Writing fills me up, it makes me happy and the act of it gives me physical joy. But I know, realistically, I’m not cut out for it. My brain only goes so wide and I can’t sit still for long enough to write anything of a decent length. So that leaves me somewhere in the middle. A place most performers fit into. The multi-tasking creative who has fingers in all the pies, some people want to be in this place and some people don’t. I think I’ve figured out this year, that that’s exactly where I would like to be. Teachers at drama school will always tell you to find something else that you love so that you don’t rely on acting but how can you navigate that as a young adult? I know stories of actors, and personally from actors, who have been successful their whole lives and they are miserable in themselves. Success is not the thing that makes you happy, it just isn’t. It helps, but only when you feel you deserve it and to feel deserving of something you need to have all sorts of self-love and that can take time when you’ve lost your way from yourself.
I didn’t really mean to write about acting at all – I wanted to write about the stuff that I have written and how it feels important to have written it. When I’ve been depressed, in the very middle of it, it has brought me no peace when people have told me it just takes time. Okay, maybe a tiny fragment of peace, yes I can wait, but I have to get through today, and tomorrow and next week, and this evening, I need to go to sleep tonight, I need to wake up tomorrow. And one of the most comforting things I could do was read accounts of people who have been in a similar place, to not feel alone. To read something, or hear something, experience something that resonated, vibrations that shifted something inside of me. The vibrations physically moving a blockage, or a something stuck inside of me that needed hearing. Even if it meant, I felt fucking awful at the time. That resonance was so important, and it allowed me to let things out that had been building up. I needed to write about it. Not to remember it but just for the physical act of writing. To let something out and let it exist outside of me as something that shows me what that experience was like. I could not have written anything if I still felt depressed, I simply wouldn’t have known where to start. I’m under no illusion that I’m a brilliant writer but I know there is difference for myself between not writing at all and writing even a little bit. And I could feel that the writing was coming from a genuine place.
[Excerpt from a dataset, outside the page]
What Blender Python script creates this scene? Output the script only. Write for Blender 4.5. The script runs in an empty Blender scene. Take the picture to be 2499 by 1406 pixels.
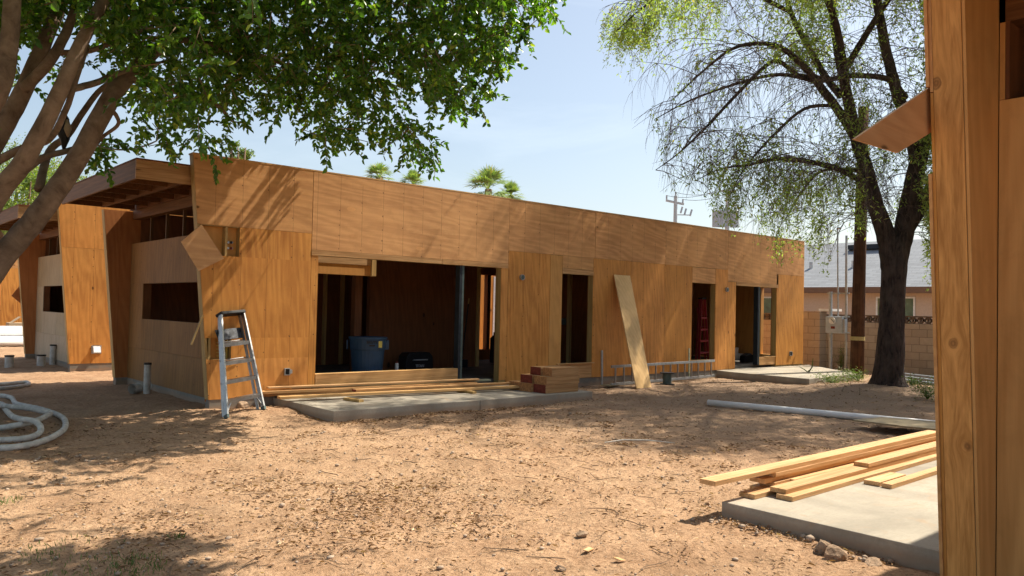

The writing was my way of navigating out of a feeling that was indescribable and I was attempting to describe it.
I know there will be a point when I look back at some of the stuff that I’ve written and be mortified, it will feel so raw that it will feel embarrassing and uncomfortable and that I shouldn’t have shared it. But if I get to that point, THANK FUCKING GOD.
For so long, I would see people go through the world and just marvel at how they did it. I couldn’t understand how people did anything. I couldn’t watch TV dramas because I would have to think about the people who wrote and directed, filmed and created it and I could not fathom how anyone could do that and it overwhelmed me. But anything created, when it’s good, comes from a genuine place and we can feel that when we see it. And it becomes less overwhelming when you get glimpses of life with connection.
On that note, I’m going to go and watch many more episodes of The Umbrella Academy – considering we’ve been in near lockdown since March, this is pretty much the first drama series that I’ve sat and watched back to back. Trust me if you want to waste the day away and feel terrible about yourselves, there’s worse ways to spend the day than watch excellent TV, (subject to debate.)